What was once viewed as a speculative fringe movement is rapidly becoming part of the world's financial plumbing, according to executives from Binance, Revolut and Circle speaking at Consensus Miami on Wednesday.

Market Context

The comments come amid unprecedented institutional adoption of digital assets, with exchange-traded fund approvals and major asset managers moving money onchain.
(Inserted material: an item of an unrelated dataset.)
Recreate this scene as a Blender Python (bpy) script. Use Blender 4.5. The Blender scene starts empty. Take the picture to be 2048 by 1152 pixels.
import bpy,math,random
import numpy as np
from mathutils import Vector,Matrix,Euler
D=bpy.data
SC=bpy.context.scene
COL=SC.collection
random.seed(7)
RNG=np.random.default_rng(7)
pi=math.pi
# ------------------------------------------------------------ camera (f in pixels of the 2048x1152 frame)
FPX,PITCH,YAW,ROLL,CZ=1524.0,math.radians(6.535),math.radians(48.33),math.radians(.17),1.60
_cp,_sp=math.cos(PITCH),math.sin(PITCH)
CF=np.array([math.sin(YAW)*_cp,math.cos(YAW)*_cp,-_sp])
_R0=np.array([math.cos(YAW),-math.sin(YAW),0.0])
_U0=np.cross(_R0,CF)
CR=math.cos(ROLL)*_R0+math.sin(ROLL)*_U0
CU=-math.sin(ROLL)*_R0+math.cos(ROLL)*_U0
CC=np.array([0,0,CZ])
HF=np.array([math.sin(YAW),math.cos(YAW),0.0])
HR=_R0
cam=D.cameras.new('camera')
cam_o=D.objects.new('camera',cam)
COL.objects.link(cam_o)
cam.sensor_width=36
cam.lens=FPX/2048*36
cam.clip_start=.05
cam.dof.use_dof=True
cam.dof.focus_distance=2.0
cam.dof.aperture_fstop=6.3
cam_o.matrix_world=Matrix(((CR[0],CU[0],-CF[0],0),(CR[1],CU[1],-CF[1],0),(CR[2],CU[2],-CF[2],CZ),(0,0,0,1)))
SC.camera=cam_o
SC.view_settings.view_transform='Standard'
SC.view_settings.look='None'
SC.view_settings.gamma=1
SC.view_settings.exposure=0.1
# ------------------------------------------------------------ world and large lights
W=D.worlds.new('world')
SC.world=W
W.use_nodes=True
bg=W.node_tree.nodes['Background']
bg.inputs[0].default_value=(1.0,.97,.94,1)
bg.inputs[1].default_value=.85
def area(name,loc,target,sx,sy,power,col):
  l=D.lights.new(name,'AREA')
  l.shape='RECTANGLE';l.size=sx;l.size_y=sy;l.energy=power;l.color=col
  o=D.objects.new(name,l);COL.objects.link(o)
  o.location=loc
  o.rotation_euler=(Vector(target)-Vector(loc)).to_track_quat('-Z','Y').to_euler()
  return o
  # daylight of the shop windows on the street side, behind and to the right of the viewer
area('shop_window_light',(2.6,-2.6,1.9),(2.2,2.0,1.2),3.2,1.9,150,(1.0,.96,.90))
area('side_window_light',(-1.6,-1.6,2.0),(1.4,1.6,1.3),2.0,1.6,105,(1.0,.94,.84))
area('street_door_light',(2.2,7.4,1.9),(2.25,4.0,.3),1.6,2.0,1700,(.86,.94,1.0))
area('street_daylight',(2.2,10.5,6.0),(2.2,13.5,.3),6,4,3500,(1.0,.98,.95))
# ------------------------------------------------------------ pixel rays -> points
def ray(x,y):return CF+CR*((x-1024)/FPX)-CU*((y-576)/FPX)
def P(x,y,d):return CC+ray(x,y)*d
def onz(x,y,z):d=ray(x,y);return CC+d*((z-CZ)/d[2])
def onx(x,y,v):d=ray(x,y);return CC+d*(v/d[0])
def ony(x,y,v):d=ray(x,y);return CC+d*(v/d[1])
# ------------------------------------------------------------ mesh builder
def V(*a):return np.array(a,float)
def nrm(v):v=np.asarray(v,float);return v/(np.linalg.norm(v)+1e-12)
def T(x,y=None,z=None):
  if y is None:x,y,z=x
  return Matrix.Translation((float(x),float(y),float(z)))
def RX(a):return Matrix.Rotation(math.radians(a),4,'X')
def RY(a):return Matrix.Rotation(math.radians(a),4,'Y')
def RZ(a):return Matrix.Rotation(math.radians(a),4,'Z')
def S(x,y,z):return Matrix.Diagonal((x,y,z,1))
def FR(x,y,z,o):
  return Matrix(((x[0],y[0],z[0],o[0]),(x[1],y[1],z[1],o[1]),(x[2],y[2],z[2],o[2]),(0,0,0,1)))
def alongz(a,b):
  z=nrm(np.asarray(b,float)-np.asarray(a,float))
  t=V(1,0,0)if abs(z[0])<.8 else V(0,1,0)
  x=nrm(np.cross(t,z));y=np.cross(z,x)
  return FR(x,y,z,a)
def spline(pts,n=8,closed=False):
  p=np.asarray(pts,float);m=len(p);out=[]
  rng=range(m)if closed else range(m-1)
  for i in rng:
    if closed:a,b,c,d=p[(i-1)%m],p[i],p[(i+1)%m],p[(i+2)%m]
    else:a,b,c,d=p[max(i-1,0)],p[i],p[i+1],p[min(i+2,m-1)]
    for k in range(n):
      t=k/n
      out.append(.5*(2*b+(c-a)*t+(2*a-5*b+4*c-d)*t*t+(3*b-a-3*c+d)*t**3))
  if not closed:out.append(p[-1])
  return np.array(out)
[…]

The cryptocurrency sector has seen its narrative shift dramatically over the past two years as stablecoins have become embedded in everyday payments and remittances across global markets.

Analysis

Rachel Conlan, chief marketing officer at Binance, framed the industry's evolution starkly: 'We were in the Prohibition era,' she said. 'Now we are in the infrastructure phase.' Conlan emphasized that crypto is moving beyond trading into functional everyday use cases and is 'on route to becoming the fabric of everyday society.'

Mazen ElJundi, global business head of investments at Revolut, highlighted how the narrative has shifted from speculation toward real-life utility and scaling. The fintech giant operates in more than 40 countries and serves over 75 million customers, integrating crypto into a broader suite of banking services including remittances and stablecoin usage. 'Crypto is about banking without borders,' ElJundi said.

Tim Queenan, senior vice president of marketing at Circle (CRCL), pointed to institutional exploration of moving core financial infrastructure onchain. 'The infrastructure should be boring,' he said. 'What you build on top of it is what's interesting.' Queenan noted that stablecoins have become so embedded in payments that many users no longer consider themselves crypto users—a sign of mainstream integration.

Key Numbers

- Revolut operates in over 40 countries and serves more than 75 million customers

- Circle trades under ticker CRCL

- The shift from speculative trading to functional infrastructure marks a structural change in crypto adoption

What to Watch

Panelists acknowledged that challenges remain. Conlan said the industry still needs to reduce friction and make onboarding easier for mainstream users. Upcoming regulatory developments and further ETF approvals could accelerate institutional momentum, while stablecoin integration into traditional finance continues to expand globally.